Monday, November 16, 2009

Prison and Freedom in California

Obvious tourist sights are not normally top of our list, but the former prison on the Alcatraz island was an exception. It is such an iconic place and you see it from everywhere you look around the bay of San Francisco. It was a must-do.

Weather again was on our side, a glorious sunny day met our ferry trip across the bay, giving amazing views of the Golden Gate and the city. Alcatraz itself was fascinating. We learned what it was like to be an inmate – you lived a tantalising one and a half miles across the water from the hustle and bustle from the city, able to see it (and even to hear the city's sounds echo across the bay) but having forfeited the chance to be a part of it. Meanwhile your cell, a tiny, clanging metal space, provided almost nothing. But then they said that “if you break the rules, you go to prison. If you break the prison rules, you go to Alcatraz.” If you were there, it was generally for good reason.

It was opened in the 1930's when gangster crime was rife thanks to the last years of prohibition in the USA and the public were calling for a new kind of prison to make the country a safer place. Famous inmates included Al Capone, who was there from 1934-39. Nobody was known to have escaped, although there were numerous attempts. One famous try was captured in Escape from Alcatraz (we downloaded it from the net and watched it in our hotel room that evening), Clint Eastwood played Frank Morris masterminding a 3-man exit via the ventilation ducts. They swam into the deadly freezing currents of the sea between the Rock and San Francisco. Their bodies were never found and they were never caught. Who knows, maybe they're ending their days in Mexico...?

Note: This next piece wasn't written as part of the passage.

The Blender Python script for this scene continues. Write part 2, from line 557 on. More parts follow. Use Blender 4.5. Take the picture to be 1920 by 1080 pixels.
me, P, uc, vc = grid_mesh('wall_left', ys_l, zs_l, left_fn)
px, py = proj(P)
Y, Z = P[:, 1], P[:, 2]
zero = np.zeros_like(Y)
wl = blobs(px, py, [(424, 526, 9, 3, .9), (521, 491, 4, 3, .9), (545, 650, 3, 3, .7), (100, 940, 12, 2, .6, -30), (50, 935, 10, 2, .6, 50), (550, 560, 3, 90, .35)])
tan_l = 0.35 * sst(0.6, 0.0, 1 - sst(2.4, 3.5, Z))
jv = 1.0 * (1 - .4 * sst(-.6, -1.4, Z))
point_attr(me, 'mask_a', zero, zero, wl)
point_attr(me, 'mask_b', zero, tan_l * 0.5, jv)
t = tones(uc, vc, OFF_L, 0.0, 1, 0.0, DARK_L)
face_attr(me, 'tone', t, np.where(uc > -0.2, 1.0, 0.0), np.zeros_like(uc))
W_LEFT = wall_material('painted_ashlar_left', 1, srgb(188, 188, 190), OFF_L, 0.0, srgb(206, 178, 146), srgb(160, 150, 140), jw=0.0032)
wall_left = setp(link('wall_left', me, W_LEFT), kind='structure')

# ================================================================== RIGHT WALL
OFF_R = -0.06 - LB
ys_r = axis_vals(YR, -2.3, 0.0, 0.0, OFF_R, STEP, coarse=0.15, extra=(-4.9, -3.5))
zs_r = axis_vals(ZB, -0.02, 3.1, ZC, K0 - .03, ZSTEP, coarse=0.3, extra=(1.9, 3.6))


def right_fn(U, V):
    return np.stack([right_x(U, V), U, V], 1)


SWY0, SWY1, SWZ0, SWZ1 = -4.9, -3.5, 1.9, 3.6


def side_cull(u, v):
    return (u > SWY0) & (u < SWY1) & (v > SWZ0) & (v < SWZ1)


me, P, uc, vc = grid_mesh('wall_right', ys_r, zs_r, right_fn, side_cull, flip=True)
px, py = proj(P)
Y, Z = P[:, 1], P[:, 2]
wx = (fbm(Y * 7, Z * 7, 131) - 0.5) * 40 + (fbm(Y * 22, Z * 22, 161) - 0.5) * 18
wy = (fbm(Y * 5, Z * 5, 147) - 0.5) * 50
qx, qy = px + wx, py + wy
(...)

A fascinating incident which we had no idea about was a long occupation of the island by native Indians, 6 years after the prison was closed by JFK. There was much dissent among Indians because the government had reneged on agreements regarding Indian territories and in 1969, the lobbyists were looking to make a statement. 400 Indians floated across on various boats and set up a community on the island. Their idea was that by establishing their settlement in the heart of the bay, all ships arriving would know that the first land they saw was Indian. Despite being ejected from Alcatraz, their 19-month stay was one of the steps for new agreements with native American leaders. As one of the occupants said, “Quiet people who follow the rules don't create change in the world”.

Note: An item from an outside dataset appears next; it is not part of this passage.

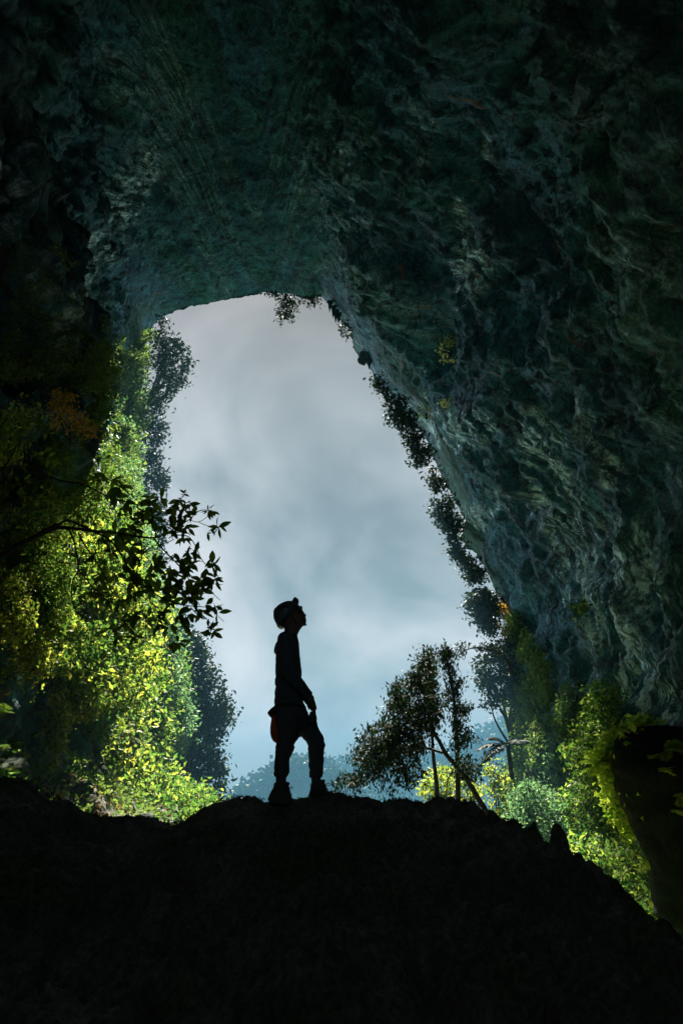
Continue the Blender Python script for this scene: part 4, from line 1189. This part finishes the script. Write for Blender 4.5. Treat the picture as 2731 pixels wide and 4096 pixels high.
nb_, mm = 60, len(BV) // 60
BVB = BVHTree.FromPolygons([tuple(v) for v in BV], [(i * 60 + k, i * 60 + (k + 1) % 60, (i + 1) * 60 + (k + 1) % 60, (i + 1) * 60 + k) for i in range(mm - 1) for k in range(60)])
for j, (l, x, y, L) in enumerate([('largest green fern on the dark face of the boulder', 2665, 3000, .22), ('fern beside the largest one on the boulder face, towards the border', 2700, 2995, .2), ('small fern left of the largest fern on the boulder face', 2602, 3030, .11), ('dim fern under the largest fern on the boulder face', 2650, 3085, .14),
                                  ('fern at the border halfway down the boulder face', 2722, 3190, .17), ('dim fern hanging below the border fern on the boulder face', 2700, 3250, .13)]):
    dirs = [unit(np.array([R.uniform(-1, 1), -1.0, R.uniform(-.2, 1.2)])) for _ in range(8)]
    fern('fern', l, 'fern', face(x, y), dirs, L * 1.6, 'fern', 230 + j, FF, pairs=13, lw=.36, sag=.4, wide=.12)
for j, (l, x, y, Y, L) in enumerate([('small bright fern at the left border above the shaded bank', 15, 2850, 9, .28), ('tiny fern low at the left border on the shaded bank', 8, 2990, 9, .2), ('small fern among the dark stones of the left foreground', 60, 3265, 8, .2), ('fern at the left border near the bottom of the picture', 10, 3600, 4.5, .16)]):
    dirs = [unit(np.array([R.uniform(-.6, 1), -.6, R.uniform(0, 1.0)])) for _ in range(7)]
    fern('fern', l, 'fern', P(x, y, Y), dirs, L, 'bright', 250 + j, 'ferns in the shade at the left border', pairs=13, lw=.36, sag=.4, wide=.12)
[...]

We left Alcatraz, took one last drive North over the Golden Gate Bridge and headed towards the Wine Country. Most people think of Napa Valley as the main area but we had been advised advised that Sonoma Valley, close to Napa, was the place to be. We headed straight for Sonoma town, an incredibly calm, cute and laid-back place, and chose a couple of wineries to do some tastings. We set off in stunning light as the Autumn sunshine moved towards dusk and gave the hills amazing colour and shades.

Our motto for the trip is now “It's All About The Contrast”. The two wineries we visited couldn't have been more different.

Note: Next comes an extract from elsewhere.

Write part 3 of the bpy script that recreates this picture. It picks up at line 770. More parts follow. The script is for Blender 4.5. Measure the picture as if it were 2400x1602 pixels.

We started at BR Cohn, who was the manager of Californian rock band The Doobie Brothers for 30 years. The tasting office was very plush and decked out with Silver and Gold records from the Doobies' career (in case you're not a fan like me, you would recognise “What a fool believes” and “Long Train Runnin'”). We were greeted with a 10-dollar price for tasting 4 wines (no fee if you buy a bottle), so we went ahead and went through the list. Great wines, but not that great. Nicki knows more than me and can tell the difference between a good'un and an average one, whereas I am happy if it says “wine” on the bottle... Our tasting guide was not much help as she seemed mostly interested in the sale rather than the experience – I felt we were “tourist-sneered”. It was a stunning winery in a great location with some good wines. But we left feeling it had been a nice place to go but it wasn't very personal – we were processed through the experience.

Thanks to Lonely Planet, we found the Loxton Vineyard – what a difference! We entered a very basic shed with racks of oak barrels full of the ageing wine which was the tasting place and met a young guy who introduced us – for free – to all of the wines from the tiny winery (3000 bottles per year production). We felt really welcome as he explained to us in words that we could understand what differences there were with the wines they made, what tastes and aromas to look out for, and some small details of the process of production. He brought us in and made us feel like we were meant to be there, not just another tourist.

He had been a business student and came five years ago to understand how the wine business worked. He stayed for a harvest and didn't leave. Understandable – Loxton's location was stunning, off the main road and with clear views across hills and hills of vines. We left it happy, knowing more and with a delicious wine under our arm.

We headed back to Sonoma and stayed at the lovely El Pueblo Inn – great bed, free coffee and toiletries, gym and heated outside pool! We sat with salad from the local supermarket and our bottle of Loxton wine, listened to music on the ipod and travel speakers and reflected on a really happy day.